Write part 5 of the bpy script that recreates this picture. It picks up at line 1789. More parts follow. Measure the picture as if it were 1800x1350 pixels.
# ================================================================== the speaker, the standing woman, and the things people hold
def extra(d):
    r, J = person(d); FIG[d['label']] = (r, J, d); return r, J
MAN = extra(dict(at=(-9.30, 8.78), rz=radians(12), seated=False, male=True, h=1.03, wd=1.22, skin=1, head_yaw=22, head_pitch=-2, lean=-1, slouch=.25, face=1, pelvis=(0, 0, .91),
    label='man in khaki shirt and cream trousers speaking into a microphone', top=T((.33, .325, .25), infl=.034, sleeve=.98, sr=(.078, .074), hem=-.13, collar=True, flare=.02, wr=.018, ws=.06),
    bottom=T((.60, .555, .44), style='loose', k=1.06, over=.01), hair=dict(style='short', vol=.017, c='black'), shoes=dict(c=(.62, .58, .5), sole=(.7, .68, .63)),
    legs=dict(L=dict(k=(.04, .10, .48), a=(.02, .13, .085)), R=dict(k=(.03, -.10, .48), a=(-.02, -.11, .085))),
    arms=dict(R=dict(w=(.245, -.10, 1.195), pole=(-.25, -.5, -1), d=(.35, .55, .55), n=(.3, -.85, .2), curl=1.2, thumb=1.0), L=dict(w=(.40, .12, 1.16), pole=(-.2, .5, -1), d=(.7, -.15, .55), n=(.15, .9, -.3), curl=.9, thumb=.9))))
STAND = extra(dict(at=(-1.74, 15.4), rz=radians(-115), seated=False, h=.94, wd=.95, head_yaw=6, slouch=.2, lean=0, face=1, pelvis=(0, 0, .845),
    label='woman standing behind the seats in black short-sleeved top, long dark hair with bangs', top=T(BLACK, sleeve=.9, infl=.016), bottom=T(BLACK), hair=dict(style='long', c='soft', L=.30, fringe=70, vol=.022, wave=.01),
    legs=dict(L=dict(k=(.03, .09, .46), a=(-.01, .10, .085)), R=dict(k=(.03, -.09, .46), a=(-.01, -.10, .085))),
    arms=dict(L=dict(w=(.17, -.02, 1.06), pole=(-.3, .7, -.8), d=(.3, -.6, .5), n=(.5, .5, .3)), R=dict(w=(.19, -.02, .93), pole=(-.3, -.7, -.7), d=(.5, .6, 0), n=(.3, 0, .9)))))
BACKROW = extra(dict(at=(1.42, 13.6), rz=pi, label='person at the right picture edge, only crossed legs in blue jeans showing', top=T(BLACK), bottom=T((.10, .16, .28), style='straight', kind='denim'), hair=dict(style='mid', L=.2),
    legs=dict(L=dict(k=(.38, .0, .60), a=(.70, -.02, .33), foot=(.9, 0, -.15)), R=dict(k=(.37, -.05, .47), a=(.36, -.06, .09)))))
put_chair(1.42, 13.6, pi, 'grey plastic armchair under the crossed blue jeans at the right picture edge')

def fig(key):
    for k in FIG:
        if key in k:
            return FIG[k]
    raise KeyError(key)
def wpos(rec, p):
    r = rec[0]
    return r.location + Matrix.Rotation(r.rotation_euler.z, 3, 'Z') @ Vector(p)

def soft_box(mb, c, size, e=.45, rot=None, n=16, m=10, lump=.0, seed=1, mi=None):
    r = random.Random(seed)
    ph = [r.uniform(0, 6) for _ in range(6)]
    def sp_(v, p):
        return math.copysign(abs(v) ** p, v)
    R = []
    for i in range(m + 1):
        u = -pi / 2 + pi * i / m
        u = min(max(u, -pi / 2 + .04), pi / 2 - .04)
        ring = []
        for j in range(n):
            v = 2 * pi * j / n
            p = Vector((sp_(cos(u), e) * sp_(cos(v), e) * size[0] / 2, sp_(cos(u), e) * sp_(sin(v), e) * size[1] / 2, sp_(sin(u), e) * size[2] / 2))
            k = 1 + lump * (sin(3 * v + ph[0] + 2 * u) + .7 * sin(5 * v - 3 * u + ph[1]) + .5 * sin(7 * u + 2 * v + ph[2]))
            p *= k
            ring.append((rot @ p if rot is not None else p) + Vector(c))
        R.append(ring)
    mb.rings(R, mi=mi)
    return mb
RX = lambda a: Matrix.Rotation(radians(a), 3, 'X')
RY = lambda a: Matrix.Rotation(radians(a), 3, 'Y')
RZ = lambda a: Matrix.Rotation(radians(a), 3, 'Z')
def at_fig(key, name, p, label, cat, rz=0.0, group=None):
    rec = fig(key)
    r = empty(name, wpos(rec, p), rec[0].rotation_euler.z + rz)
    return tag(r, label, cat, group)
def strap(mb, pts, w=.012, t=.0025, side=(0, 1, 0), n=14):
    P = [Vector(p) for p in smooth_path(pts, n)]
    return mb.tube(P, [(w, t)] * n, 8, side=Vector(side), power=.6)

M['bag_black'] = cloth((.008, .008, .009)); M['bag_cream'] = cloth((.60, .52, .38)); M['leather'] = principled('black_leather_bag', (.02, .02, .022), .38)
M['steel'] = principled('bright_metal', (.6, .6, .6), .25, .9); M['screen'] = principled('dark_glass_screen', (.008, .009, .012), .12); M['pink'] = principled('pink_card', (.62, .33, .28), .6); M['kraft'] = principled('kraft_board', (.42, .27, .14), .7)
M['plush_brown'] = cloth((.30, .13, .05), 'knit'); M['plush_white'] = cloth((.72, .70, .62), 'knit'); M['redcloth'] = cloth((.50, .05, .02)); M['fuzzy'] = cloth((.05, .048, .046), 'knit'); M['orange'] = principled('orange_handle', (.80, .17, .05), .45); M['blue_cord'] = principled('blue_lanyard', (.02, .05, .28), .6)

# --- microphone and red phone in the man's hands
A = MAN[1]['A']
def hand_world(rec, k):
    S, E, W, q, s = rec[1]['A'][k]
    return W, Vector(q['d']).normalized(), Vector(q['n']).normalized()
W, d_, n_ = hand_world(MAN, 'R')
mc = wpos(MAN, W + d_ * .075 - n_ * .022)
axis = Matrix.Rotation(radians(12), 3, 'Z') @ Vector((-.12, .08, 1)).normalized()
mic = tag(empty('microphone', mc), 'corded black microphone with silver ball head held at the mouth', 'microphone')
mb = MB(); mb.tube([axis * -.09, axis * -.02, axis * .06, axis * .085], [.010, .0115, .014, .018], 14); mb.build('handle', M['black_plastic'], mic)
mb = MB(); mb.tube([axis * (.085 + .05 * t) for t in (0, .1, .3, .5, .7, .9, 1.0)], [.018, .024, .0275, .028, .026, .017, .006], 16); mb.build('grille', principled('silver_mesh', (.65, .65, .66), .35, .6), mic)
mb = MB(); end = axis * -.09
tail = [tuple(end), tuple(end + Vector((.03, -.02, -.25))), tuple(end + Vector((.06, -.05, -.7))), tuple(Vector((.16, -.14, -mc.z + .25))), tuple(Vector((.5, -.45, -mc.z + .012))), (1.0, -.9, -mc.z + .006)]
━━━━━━
What is expected:
Copy out each line above, character for character.

Exercise answer:
Write part 5 of the bpy script that recreates this picture. It picks up at line 1789. More parts follow. Measure the picture as if it were 1800x1350 pixels.
# ================================================================== the speaker, the standing woman, and the things people hold
def extra(d):
    r, J = person(d); FIG[d['label']] = (r, J, d); return r, J
MAN = extra(dict(at=(-9.30, 8.78), rz=radians(12), seated=False, male=True, h=1.03, wd=1.22, skin=1, head_yaw=22, head_pitch=-2, lean=-1, slouch=.25, face=1, pelvis=(0, 0, .91),
    label='man in khaki shirt and cream trousers speaking into a microphone', top=T((.33, .325, .25), infl=.034, sleeve=.98, sr=(.078, .074), hem=-.13, collar=True, flare=.02, wr=.018, ws=.06),
    bottom=T((.60, .555, .44), style='loose', k=1.06, over=.01), hair=dict(style='short', vol=.017, c='black'), shoes=dict(c=(.62, .58, .5), sole=(.7, .68, .63)),
    legs=dict(L=dict(k=(.04, .10, .48), a=(.02, .13, .085)), R=dict(k=(.03, -.10, .48), a=(-.02, -.11, .085))),
    arms=dict(R=dict(w=(.245, -.10, 1.195), pole=(-.25, -.5, -1), d=(.35, .55, .55), n=(.3, -.85, .2), curl=1.2, thumb=1.0), L=dict(w=(.40, .12, 1.16), pole=(-.2, .5, -1), d=(.7, -.15, .55), n=(.15, .9, -.3), curl=.9, thumb=.9))))
STAND = extra(dict(at=(-1.74, 15.4), rz=radians(-115), seated=False, h=.94, wd=.95, head_yaw=6, slouch=.2, lean=0, face=1, pelvis=(0, 0, .845),
    label='woman standing behind the seats in black short-sleeved top, long dark hair with bangs', top=T(BLACK, sleeve=.9, infl=.016), bottom=T(BLACK), hair=dict(style='long', c='soft', L=.30, fringe=70, vol=.022, wave=.01),
    legs=dict(L=dict(k=(.03, .09, .46), a=(-.01, .10, .085)), R=dict(k=(.03, -.09, .46), a=(-.01, -.10, .085))),
    arms=dict(L=dict(w=(.17, -.02, 1.06), pole=(-.3, .7, -.8), d=(.3, -.6, .5), n=(.5, .5, .3)), R=dict(w=(.19, -.02, .93), pole=(-.3, -.7, -.7), d=(.5, .6, 0), n=(.3, 0, .9)))))
BACKROW = extra(dict(at=(1.42, 13.6), rz=pi, label='person at the right picture edge, only crossed legs in blue jeans showing', top=T(BLACK), bottom=T((.10, .16, .28), style='straight', kind='denim'), hair=dict(style='mid', L=.2),
    legs=dict(L=dict(k=(.38, .0, .60), a=(.70, -.02, .33), foot=(.9, 0, -.15)), R=dict(k=(.37, -.05, .47), a=(.36, -.06, .09)))))
put_chair(1.42, 13.6, pi, 'grey plastic armchair under the crossed blue jeans at the right picture edge')

def fig(key):
    for k in FIG:
        if key in k:
            return FIG[k]
    raise KeyError(key)
def wpos(rec, p):
    r = rec[0]
    return r.location + Matrix.Rotation(r.rotation_euler.z, 3, 'Z') @ Vector(p)

def soft_box(mb, c, size, e=.45, rot=None, n=16, m=10, lump=.0, seed=1, mi=None):
    r = random.Random(seed)
    ph = [r.uniform(0, 6) for _ in range(6)]
    def sp_(v, p):
        return math.copysign(abs(v) ** p, v)
    R = []
    for i in range(m + 1):
        u = -pi / 2 + pi * i / m
        u = min(max(u, -pi / 2 + .04), pi / 2 - .04)
        ring = []
        for j in range(n):
            v = 2 * pi * j / n
            p = Vector((sp_(cos(u), e) * sp_(cos(v), e) * size[0] / 2, sp_(cos(u), e) * sp_(sin(v), e) * size[1] / 2, sp_(sin(u), e) * size[2] / 2))
            k = 1 + lump * (sin(3 * v + ph[0] + 2 * u) + .7 * sin(5 * v - 3 * u + ph[1]) + .5 * sin(7 * u + 2 * v + ph[2]))
            p *= k
            ring.append((rot @ p if rot is not None else p) + Vector(c))
        R.append(ring)
    mb.rings(R, mi=mi)
    return mb
RX = lambda a: Matrix.Rotation(radians(a), 3, 'X')
RY = lambda a: Matrix.Rotation(radians(a), 3, 'Y')
RZ = lambda a: Matrix.Rotation(radians(a), 3, 'Z')
def at_fig(key, name, p, label, cat, rz=0.0, group=None):
    rec = fig(key)
    r = empty(name, wpos(rec, p), rec[0].rotation_euler.z + rz)
    return tag(r, label, cat, group)
def strap(mb, pts, w=.012, t=.0025, side=(0, 1, 0), n=14):
    P = [Vector(p) for p in smooth_path(pts, n)]
    return mb.tube(P, [(w, t)] * n, 8, side=Vector(side), power=.6)

M['bag_black'] = cloth((.008, .008, .009)); M['bag_cream'] = cloth((.60, .52, .38)); M['leather'] = principled('black_leather_bag', (.02, .02, .022), .38)
M['steel'] = principled('bright_metal', (.6, .6, .6), .25, .9); M['screen'] = principled('dark_glass_screen', (.008, .009, .012), .12); M['pink'] = principled('pink_card', (.62, .33, .28), .6); M['kraft'] = principled('kraft_board', (.42, .27, .14), .7)
M['plush_brown'] = cloth((.30, .13, .05), 'knit'); M['plush_white'] = cloth((.72, .70, .62), 'knit'); M['redcloth'] = cloth((.50, .05, .02)); M['fuzzy'] = cloth((.05, .048, .046), 'knit'); M['orange'] = principled('orange_handle', (.80, .17, .05), .45); M['blue_cord'] = principled('blue_lanyard', (.02, .05, .28), .6)

# --- microphone and red phone in the man's hands
A = MAN[1]['A']
def hand_world(rec, k):
    S, E, W, q, s = rec[1]['A'][k]
    return W, Vector(q['d']).normalized(), Vector(q['n']).normalized()
W, d_, n_ = hand_world(MAN, 'R')
mc = wpos(MAN, W + d_ * .075 - n_ * .022)
axis = Matrix.Rotation(radians(12), 3, 'Z') @ Vector((-.12, .08, 1)).normalized()
mic = tag(empty('microphone', mc), 'corded black microphone with silver ball head held at the mouth', 'microphone')
mb = MB(); mb.tube([axis * -.09, axis * -.02, axis * .06, axis * .085], [.010, .0115, .014, .018], 14); mb.build('handle', M['black_plastic'], mic)
mb = MB(); mb.tube([axis * (.085 + .05 * t) for t in (0, .1, .3, .5, .7, .9, 1.0)], [.018, .024, .0275, .028, .026, .017, .006], 16); mb.build('grille', principled('silver_mesh', (.65, .65, .66), .35, .6), mic)
mb = MB(); end = axis * -.09
tail = [tuple(end), tuple(end + Vector((.03, -.02, -.25))), tuple(end + Vector((.06, -.05, -.7))), tuple(Vector((.16, -.14, -mc.z + .25))), tuple(Vector((.5, -.45, -mc.z + .012))), (1.0, -.9, -mc.z + .006)]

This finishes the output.